Логика его будет по-своему безупречна. После войны помещики начали все чаще закладывать свои поместья в казну: стало быть, деньги, расходуемые на это государством, добавив к ним пятипроцентный заем, можно обратить к обоюдной выгоде дворянства и монархии, к общественной пользе. То есть — ежегодно тратить по 5 миллионов рублей на выкуп в государственную казну крестьян, закладываемых в нее душевладельцами. Помещики будут рады освободиться от долгов; вполне революционная реформа получит видимость привычной купли-продажи и не потрясет умы; дворянское сословие сохранится — поскольку за помещиками останется до половины поместий. Поскольку же сохранится сословие, сохранится и монархия; крестьянам, выкупаемым с уступкою двух десятин на каждую ревизскую душу, земли все равно не хватит, и они сохранят крепость земле как наемные хлебопашцы. Процесс освобождения растянется на четверть столетия, а за это время успеет вырасти новое поколение землепашцев, приспособленное к свободной жизни.

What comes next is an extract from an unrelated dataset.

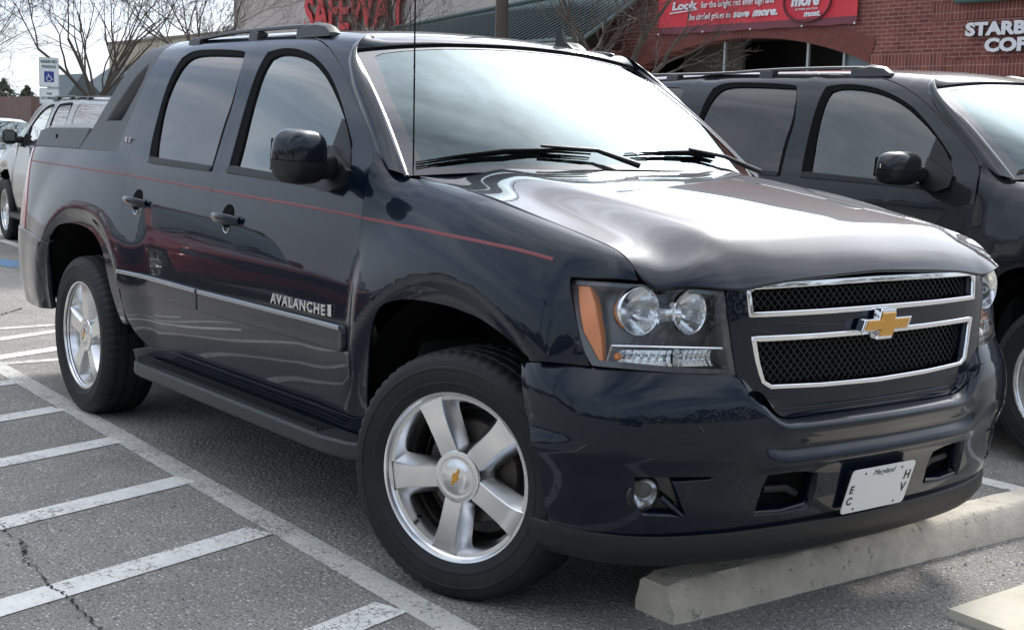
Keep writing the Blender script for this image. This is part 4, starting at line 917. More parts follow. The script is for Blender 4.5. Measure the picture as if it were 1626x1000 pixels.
    th = [2*math.pi*k/28 for k in range(29)]; c = Vector((-1.05, .43, 1.18)); B.tube([c+Vector((-.35*math.sin(t)*.19*1.0, .19*math.cos(t), .19*math.sin(t)*.93)) for t in th], .014, 8, cap=False); B.tube([(-1.05, .43, 1.18), (-.85, .43, 1.12)], .03, 8); B.build('steering_wheel', dashm, root, True)
    B = MB(); B.add([(-1.15, -.60, 1.80), (-1.15, .60, 1.80), (-2.9, .58, 1.835), (-2.9, -.58, 1.835), (-1.15, -.66, 1.77), (-2.9, -.66, 1.80), (-1.15, .66, 1.77), (-2.9, .66, 1.80)], [(0, 1, 2, 3), (0, 3, 5, 4), (1, 2, 7, 6)]); B.build('headliner', mat('headliner', (.28, .27, .25), .9), root)
    # running boards
    B = MB()
    sec = [(.90, .335), (.90, .375), (.95, .405), (1.045, .400), (1.058, .392), (1.060, .350), (1.045, .338), (.96, .330)]
    xs_ = [-2.52, -2.44, -2.36, -.66, -.52, -.42]; V = []
    for k, x in enumerate(xs_):
        f_k = (.55, .85, 1, 1, .82, .4)[k]
        for (y, z) in sec: V.append((x, -(.90+(y-.90)*f_k), z))
    n = len(sec); B.add(V, [(k*n+j, k*n+(j+1) % n, (k+1)*n+(j+1) % n, (k+1)*n+j) for k in range(len(xs_)-1) for j in range(n)]+[tuple(range(n)), tuple((len(xs_)-1)*n+j for j in range(n))])
    rbd = both(B, 'running_board', black_pl if not D else mat('step_rubber', (.02, .021, .022), .45, bump=(400, .2, .001)), root, True, 25)
    if D:
        for r_o, s_ in zip(rbd, (-1, 1)):
            B = MB()
            for yy_ in (.965, .985, 1.005, 1.025): B.box((-2.30, s_*yy_-.004, .398), (-.72, s_*yy_+.004, .4085))
            B.build('step_rib', black_pl, r_o)
    # mirrors
    def mirror_mb():
        out = []
        rot = Matrix.Rotation(math.radians(14), 3, 'Z') @ Matrix.Rotation(math.radians(3), 3, 'Y')
        a = MB(); a.sup((-.80, -1.066, 1.372), (.078, .094, .096), (.66, .66), 28, rot=rot, cut=(-.012, .2)); out.append(a)
        b = MB(); b.sup((-.80, -1.066, 1.370), (.081, .097, .096), (.66, .66), 28, rot=rot, cut=(-.2, -.012))
        b.sup((-.83, -.985, 1.335), (.055, .075, .045), (.5, .5), 14)
        out.append(b)
        c = MB(); c.add([(-.905, -.895, 1.41), (-.835, -.893, 1.375), (-.735, -.915, 1.325), (-.74, -.935, 1.27), (-.80, -.955, 1.245), (-.88, -.955, 1.25), (-.915, -.93, 1.275),
                         (-.905, -.86, 1.41), (-.835, -.86, 1.375), (-.735, -.88, 1.325), (-.74, -.90, 1.27), (-.80, -.92, 1.245), (-.88, -.92, 1.25), (-.915, -.90, 1.275)], [(0, 1, 2, 3, 4, 5, 6)]+[(i, (i+1) % 7, 7+(i+1) % 7, 7+i) for i in range(7)])
        out.append(c)
        g_ = MB(); q = [rot @ Vector(v) for v in ((-.0835, -.06, -.055), (-.0835, .06, -.055), (-.0835, .06, .055), (-.0835, -.06, .055))]
        g_.add([q_+Vector((-.80, -1.066, 1.372)) for q_ in q], [(0, 1, 2, 3)]); out.append(g_)
        return out
    mm = mirror_mb()
    if style == 'wagon' and not cladding:
        for q_ in mm[:2]+mm[3:]: q_.v = [((x+.80)*.9-.90, (y+1.066)*1.45-1.12, (z-1.37)*.86+1.355) for x, y, z in q_.v]
    lo_ = both(mm[1], 'side_mirror', black_pl, root, True, 40)
    if style == 'wagon': mcap = black_pl if cladding else body
    else: mcap = paint('mirror_paint', (.012, .016, .022), .4)
    cp_ = both(mm[0], 'mirror_shell', mcap, None, True, 40); ft_ = both(mm[2], 'mirror_base', black_pl, None, True, 30); mg_ = both(mm[3], 'mirror_glass', mat('mirror_glass', (.16, .18, .17), .08, .9), None)
    for i in (0, 1): cp_[i].parent = lo_[i]; ft_[i].parent = lo_[i]; mg_[i].parent = lo_[i]
    if D:      # the far mirror is folded back along the door
        Mf = Matrix.Translation((-.86, .90, 0)) @ Matrix.Rotation(math.radians(62), 4, 'Z') @ Matrix.Translation((.82, -.96, 0))
        for o_ in (lo_[1], cp_[1], mg_[1]): o_.data.transform(Mf)
    sp = panel('mirror_sail', black_pl, None, CS, [(-.905, 1.205), (-.84, 1.15), (-.775, 1.08), (-.745, 1.02), (-.765, .965), (-.83, .945), (-.91, .95), (-.925, 1.05)], True, K('sail'), gap=0, sm=1, raise_=.006, rim=.015, **pk)
    for i in (0, 1): sp[i].parent = dF[i]
    # handles
    for (u0, v0), par in (((-2.607, .808), dR), ((-1.632, .796), dF)):
        cup = panel('handle_cup', seal, None, CS, [(u0+.052*math.cos(t), v0+.010+.048*math.sin(t)) for t in [2*math.pi*k/20 for k in range(20)]], True, K('cup%g' % u0), gap=0, sm=0, rim=0, raise_=.0025, h=.03, met=(1, 1), step=.01 if D else .03)
        P, n = CS([(u0-.125, v0), (u0-.07, v0-.002), (u0, v0-.004), (u0+.075, v0-.004), (u0+.125, v0-.003)])
        off = np.array([.006, .030, .038, .032, .008])[:, None]; Q = P+n*off; B = MB(); V = []; rad = [.014, .021, .022, .021, .014]; nn = 14
        for k in range(5):
            for j in range(nn): th = 2*math.pi*j/nn; V.append(Q[k]+n[k]*rad[k]*.62*math.cos(th)+np.array([0, 0, 1])*rad[k]*math.sin(th))
        B.add(V, [(k*nn+j, k*nn+(j+1) % nn, (k+1)*nn+(j+1) % nn, (k+1)*nn+j) for k in range(4) for j in range(nn)]+[tuple(range(nn)), tuple(4*nn+j for j in range(nn))])
        hd_ = both(B, 'door_handle', body if style == 'pickup' else black_pl, None, True, 60)
        for i in (0, 1): cup[i].parent = par[i]; hd_[i].parent = par[i]
        if D:
            P, n = CS([(u0+.005, v0-.036)]); B = MB(); c = Vector(P[0])+Vector(n[0])*.004
            B.tube([c+Vector((.026*math.cos(t), 0, .022*math.sin(t))) for t in [math.pi+math.pi*k/12 for k in range(13)]], .0022, 6); sc = both(B, 'handle_scoop', chrome, None, True)
            for i in (0, 1): sc[i].parent = par[i]
    # roof rack
    for s_ in (-1, 1):
        B = MB(); x0, x1 = (-2.66, -1.36) if style == 'pickup' else (-4.2, -1.40)
        xs_ = np.linspace(x0, x1, 16); V = []
        rz_ = lambda x: float(p1([-4.5, -3.2, -2.66, -2.2, -1.9, -1.5, -1.33], [1.850, 1.868, 1.868, 1.882, 1.884, 1.880, 1.860], x)[0])+(.0)
        for x in xs_:
            for (dy, dz) in ((-.018, -.006), (-.015, .005), (0, .009), (.015, .005), (.018, -.006), (0, -.008)): V.append((x, s_*.635+dy, rz_(x)+dz))
        B.add(V, [(k*6+j, k*6+(j+1) % 6, (k+1)*6+(j+1) % 6, (k+1)*6+j) for k in range(15) for j in range(6)]+[tuple(range(6)), tuple(15*6+j for j in range(6))])
        feet = [(-1.60, -1.325, 1), (-2.04, -1.96, 0), (-2.68, -2.56, 0)] if style == 'pickup' else [(-1.62, -1.36, 1), (-2.3, -2.2, 0), (-3.1, -3.0, 0), (-4.22, -4.1, 0)]
        for a_, b_, fr_ in feet:
            zt_ = rz_((a_+b_)/2); V = []
            for (x, up_) in ((a_, .8), ((a_+b_)/2, 1.15 if fr_ else .9), (b_-.04, .85 if fr_ else .9), (b_, .12 if fr_ else .7)):
                for (dy, zz) in ((-.03, 0), (-.024, .75), (0, 1), (.024, .75), (.03, 0)): V.append((x, s_*.635+dy, 1.842+(zt_+.010-1.842)*zz*up_ if zz else 1.832))
            B.add(V, [(k*5+j, k*5+(j+1) % 5, (k+1)*5+(j+1) % 5, (k+1)*5+j) for k in range(3) for j in range(5)]+[tuple(range(5)), tuple(15+j for j in range(5))])
        B.build('roof_rack', mat('rack_plastic', (.05, .052, .052), .45), root, True, 40)
    # antenna mast
    if style == 'pickup' or D:
        B = MB(); B.tube([(-.455, -.812, 1.300), (-.455, -.812, 1.345)], [.011, .008], 10); B.tube([(-.455, -.812, 1.34), (-.470, -.810, 2.12)], .0028, 6)
        B.build('antenna', seal, root, True)
    if D:
        B = MB(); B.add([(-1.25, .402, 1.842), (-1.10, .396, 1.834), (-1.10, .432, 1.834), (-1.25, .440, 1.842), (-1.25, .420, 1.928), (-1.215, .418, 1.926), (-1.18, .418, 1.868), (-1.245, .421, 1.868)], [(0, 1, 2, 3), (0, 1, 6, 7), (3, 2, 6, 7), (0, 3, 7), (1, 2, 6), (4, 5, 6, 7)]); B.add([(-1.245, .408, 1.85), (-1.17, .405, 1.85), (-1.215, .416, 1.926), (-1.25, .417, 1.928), (-1.245, .434, 1.85), (-1.17, .431, 1.85), (-1.215, .422, 1.926), (-1.25, .423, 1.928)], [(0, 1, 2, 3), (4, 5, 6, 7), (0, 4, 7, 3), (1, 5, 6, 2), (3, 2, 6, 7)]); B.build('roof_antenna', black_pl, root)
    # wipers
    for pts, arm in ((((-.955, .062), (-.8, .088), (-.6, .108), (-.365, .112), (-.2, .095)), ((-.44, .118), (-.18, .085), (-.03, .005))), (((-.03, .085), (.15, .10), (.4, .112), (.62, .105)), ((.40, .118), (.66, .085), (.93, .020)))):
        B = MB(); P, n = WS(np.array(pts)); n = n*np.sign((n @ np.array([1, 0, 1]))[:, None]); Q = P+n*.008; B.tube([tuple(q) for q in Q], [.003, .005, .005, .005, .003][:len(Q)], 8); Q = P+n*.018
        B.tube([tuple(q) for q in Q], [.002, .004, .008, .004, .002][:len(Q)], 8); wb = B.build('wiper', seal, root, True)
        B = MB(); P, n = WS(np.array(arm)); n = n*np.sign((n @ np.array([1, 0, 1]))[:, None]); Q = P+n*.030; Q[-1] += np.array([.02, 0, -.01]); B.tube([tuple(q) for q in Q], [.005, .008, .012], 8); B.build('wiper_arm', black_pl, wb, True)
    # wheels
    for (x, st, sp_) in ((0, steer, math.radians(44)), (-3.302, 0, math.radians(18))):
        for s_ in (-1, 1):
            make_wheel(root, (x+(.022 if steer else 0), s_*.861, .396), s_, st, sp_ if s_ < 0 else sp_+.3, D, 'five' if (D and style == 'pickup') else 'six')
    return root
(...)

Начинать крестьянскую реформу в России, не развернув поселения в полную силу, не создав запасной плацдарм, было так же невозможно, как затевать ее, не дождавшись положительных результатов остзейского эксперимента. Великому предшествует малое; тише едешь — дальше будешь.
И по той же самой причине, по какой государь поддержал умеренно-либеральный эксперимент в Остзее, он резко и властно пресек «освободительный» порыв российского дворянства. Дело было не только в опасении, что помещики пытаются перехватить у царя пальму первенства, заодно добившись проведения реформы на своих условиях (хотя и в этом тоже). Но и в том, что преобразования должны были совершаться по-александровски, исподволь, без огласки, не мешая стране дозревать до глобальных перемен. В 1816 году, под непроницаемым покровом тайны, сразу на всех полях засевались озимые. Взойти они тоже должны были одновременно, чтобы жатва началась в тот самый момент, когда завершится строительство внешней ограды Священного Союза.
Следственно, на переломе от зимы к весне 16-го царь нуждался не в том, кто даст «формулу русского покоя» и некую инструкцию по ее исполнению; не в том, кто стилистически довершит Петровские реформы, а в том, кто словом своим «пропишет» царские деяния в потоке общеевропейской истории. Царю был нужен неподкупный летописец, беспристрастный, — а значит, достоверный, но не претендующий на большее, — свидетель великих свершений, в эпоху которых вступала победившая Россия. Недаром в цитированном Манифесте, которым начался 1816-й, первый год эры Священного Союза, говорилось: «События на лице земли, в начале века сего в немногие годы совершившиеся, суть толь важны и велики, что не могут никогда из бытописаний рода человеческого изгладиться. Сохранение их в памяти народов нужно и полезно для нынешних и будущих времен».[236] Но кроме того государь не мог не помнить мартовскую встречу 1811 года; помня — должен был догадываться о претензиях Историографа на почтительное старшинство. А Его Императорское Величество никому и никогда не дозволял покушаться на свою самодержавность.
Другое дело, что Карамзин во власть не ходил. Ему не грозил «синдром Сперанского». Его невозможно было наказать удалением от службы — в отличие от упрямого старика Державина (которого историограф в нынешний свой приезд навестил). Он был честным, частным, абсолютно свободным русским дворянином. Тем забавнее было затеять новую придворную игру — в кошки-мышки, чтобы в конце концов заманить независимую мышку в дворцовую мышеловку, откуда выхода нет и где поджидает ласковая, добрая, гостеприимная кошка. Вот там, в этой клетке, можно принять все условия мышки — сесть насупротив; милостиво и даже смиренно выслушать и поблагодарить: спасибо, мышка, что научила, как надобно жить.
Но для начала следовало проверить: готова ли к участию в веселой игре противная сторона? До какой степени незаинтересованный в постах Карамзин заинтересован в публикации своего труда на своих условиях? Полностью ли зависим независимый историограф от своих жизнестроительных принципов? Заодно не мешало заставить гордеца несколько смириться, указать поборнику личной свободы на его социальное равенство: покорное равенство подданных перед подножием трона и перед лицом тех, кому государь определил быть чуть более равными, чем остальным.